--- BEGIN Data section ---
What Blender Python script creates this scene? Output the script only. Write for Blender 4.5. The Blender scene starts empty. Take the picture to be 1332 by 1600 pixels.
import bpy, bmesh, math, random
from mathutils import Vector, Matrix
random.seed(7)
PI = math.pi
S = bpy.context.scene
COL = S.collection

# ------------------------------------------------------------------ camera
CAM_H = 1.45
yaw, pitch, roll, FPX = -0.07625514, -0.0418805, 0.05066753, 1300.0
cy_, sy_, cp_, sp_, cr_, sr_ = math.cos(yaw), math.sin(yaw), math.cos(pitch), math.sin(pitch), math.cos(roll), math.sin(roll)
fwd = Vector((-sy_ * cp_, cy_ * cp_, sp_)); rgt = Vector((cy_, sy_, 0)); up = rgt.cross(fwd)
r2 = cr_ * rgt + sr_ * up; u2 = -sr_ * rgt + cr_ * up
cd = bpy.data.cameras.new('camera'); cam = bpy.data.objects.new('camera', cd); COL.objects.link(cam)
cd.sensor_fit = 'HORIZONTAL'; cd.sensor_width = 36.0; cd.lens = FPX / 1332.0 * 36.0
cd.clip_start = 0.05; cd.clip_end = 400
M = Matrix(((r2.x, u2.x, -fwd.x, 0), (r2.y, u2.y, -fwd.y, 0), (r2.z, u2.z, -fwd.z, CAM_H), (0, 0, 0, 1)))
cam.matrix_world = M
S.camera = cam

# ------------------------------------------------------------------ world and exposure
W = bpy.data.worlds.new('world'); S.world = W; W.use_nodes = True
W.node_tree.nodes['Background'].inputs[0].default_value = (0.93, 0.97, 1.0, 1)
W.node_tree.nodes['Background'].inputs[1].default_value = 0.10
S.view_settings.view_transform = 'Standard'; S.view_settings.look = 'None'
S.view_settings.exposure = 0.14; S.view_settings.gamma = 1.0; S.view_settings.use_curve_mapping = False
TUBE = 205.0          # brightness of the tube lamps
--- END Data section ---
Find every line in the listing that holds the string "scene", then say how many there are as a bare number.

2